When I’m using resource books for a particular story, I attempt to replace them back on my bookshelves before starting on the next one set in a different era. However, I was reminded in a recent online conversation thread started by lovely Ruby Moone that there are certain books that are left out as a necessity rather than from forgetfulness!
One of these is the wonderfully named Cant – A Gentleman’s Guide to the Language of Rogues in Georgian London by Stephen Hart. As the title might suggest, this lively book has the tongue-in-cheek premise of a guidebook for a modern time traveller heading back to the Georgian era. The introduction suggests that visitors must make sure they have their inoculations up to date and take the book to keep up with the lingo. As the author suggests, “Don’t be a sapskull. Carry it with you at all times.”
This is such a fun read, packed with information in an entertaining way to fulfil the premise of guiding a tourist safely around the many hazards of the city. It contains suitable greetings in cant terms and then leads the visitor through the language and pitfalls of drinking houses, gambling dens and the all-important and ubiquitous rogues they might encounter.
It’s fascinating and thoroughly enjoyable, but that’s not why it’s almost always to hand near my computer.
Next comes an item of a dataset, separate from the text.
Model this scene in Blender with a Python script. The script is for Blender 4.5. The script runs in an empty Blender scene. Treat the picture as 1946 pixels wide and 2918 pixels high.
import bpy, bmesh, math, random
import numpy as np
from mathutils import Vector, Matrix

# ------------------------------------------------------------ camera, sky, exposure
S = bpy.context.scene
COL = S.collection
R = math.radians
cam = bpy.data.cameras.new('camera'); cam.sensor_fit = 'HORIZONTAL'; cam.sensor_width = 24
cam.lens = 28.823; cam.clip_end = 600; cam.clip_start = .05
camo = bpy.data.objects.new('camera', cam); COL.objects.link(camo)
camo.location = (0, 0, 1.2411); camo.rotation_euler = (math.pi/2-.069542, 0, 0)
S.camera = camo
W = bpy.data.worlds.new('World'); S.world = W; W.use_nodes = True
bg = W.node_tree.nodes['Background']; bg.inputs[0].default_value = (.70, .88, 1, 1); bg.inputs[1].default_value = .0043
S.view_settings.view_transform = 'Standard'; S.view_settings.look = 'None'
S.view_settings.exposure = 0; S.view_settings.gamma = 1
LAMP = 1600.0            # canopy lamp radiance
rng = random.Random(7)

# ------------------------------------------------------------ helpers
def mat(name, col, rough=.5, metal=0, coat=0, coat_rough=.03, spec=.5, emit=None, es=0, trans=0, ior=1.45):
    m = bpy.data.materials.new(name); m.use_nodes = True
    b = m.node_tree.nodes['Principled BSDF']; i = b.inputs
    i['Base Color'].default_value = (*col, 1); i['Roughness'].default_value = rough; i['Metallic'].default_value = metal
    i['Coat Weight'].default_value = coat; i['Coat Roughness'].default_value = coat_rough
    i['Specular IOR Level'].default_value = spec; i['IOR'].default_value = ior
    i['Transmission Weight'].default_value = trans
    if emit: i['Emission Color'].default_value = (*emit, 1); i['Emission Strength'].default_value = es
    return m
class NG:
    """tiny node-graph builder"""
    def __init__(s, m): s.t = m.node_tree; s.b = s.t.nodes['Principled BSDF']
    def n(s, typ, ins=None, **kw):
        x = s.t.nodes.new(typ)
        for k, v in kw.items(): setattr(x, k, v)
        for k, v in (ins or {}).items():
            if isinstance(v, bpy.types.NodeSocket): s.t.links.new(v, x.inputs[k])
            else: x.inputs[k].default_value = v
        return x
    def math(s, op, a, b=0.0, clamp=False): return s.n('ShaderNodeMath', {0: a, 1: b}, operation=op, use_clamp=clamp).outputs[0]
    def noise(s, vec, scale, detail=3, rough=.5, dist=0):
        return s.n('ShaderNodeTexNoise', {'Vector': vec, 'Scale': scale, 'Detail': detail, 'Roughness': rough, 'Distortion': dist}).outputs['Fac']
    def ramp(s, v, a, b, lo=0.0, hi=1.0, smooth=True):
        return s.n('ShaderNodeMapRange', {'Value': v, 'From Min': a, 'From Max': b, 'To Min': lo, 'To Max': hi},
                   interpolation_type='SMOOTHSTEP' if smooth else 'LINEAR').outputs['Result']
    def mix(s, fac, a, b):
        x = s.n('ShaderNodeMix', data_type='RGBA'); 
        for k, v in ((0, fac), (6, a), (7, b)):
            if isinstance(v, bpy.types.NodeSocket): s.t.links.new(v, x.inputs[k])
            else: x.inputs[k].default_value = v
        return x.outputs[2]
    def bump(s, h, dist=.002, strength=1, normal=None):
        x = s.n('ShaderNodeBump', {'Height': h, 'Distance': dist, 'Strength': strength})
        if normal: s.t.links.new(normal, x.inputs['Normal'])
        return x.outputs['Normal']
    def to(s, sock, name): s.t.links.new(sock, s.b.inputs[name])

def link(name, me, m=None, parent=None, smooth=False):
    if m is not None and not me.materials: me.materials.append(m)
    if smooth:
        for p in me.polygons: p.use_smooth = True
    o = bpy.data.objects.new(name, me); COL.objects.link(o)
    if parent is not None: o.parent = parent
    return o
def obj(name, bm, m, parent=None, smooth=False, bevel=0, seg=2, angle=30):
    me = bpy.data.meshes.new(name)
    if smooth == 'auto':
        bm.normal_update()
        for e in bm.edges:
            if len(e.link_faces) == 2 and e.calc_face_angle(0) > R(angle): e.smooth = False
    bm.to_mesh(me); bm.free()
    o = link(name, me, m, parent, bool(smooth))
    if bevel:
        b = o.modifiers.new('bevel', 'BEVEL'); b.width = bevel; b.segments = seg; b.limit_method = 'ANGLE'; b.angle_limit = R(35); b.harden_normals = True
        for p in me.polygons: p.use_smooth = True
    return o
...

Most people probably have better memories, as when in the middle of writing, a specific historical term inevitably escapes me.
So if I have Cant close by, I can quickly check and select one of the seemingly hundreds of terms for gin. I can decide between daffy, blue ruin, rag water or geneva for starters and whether my character has sufficient blunt, balsam, quids or rhino to pay for their beverage in a bowsing ken.
Language is a flexible and moveable feast and thankfully, doesn’t rigidly stick to a strict historical era, so consulting Cant is invaluable whether I’m writing the latest story in my Regency Twelve Letters series set in the early nineteenth century, or my WIP Lucky John, that takes place shortly before the Restoration in the seventeenth century.
It almost makes me wish that (with Cant safely stowed in my pocket) I could return to Georgian London to experience all that rich and colourful idiom in situ, that is, as soon as I check my inoculations are up to date!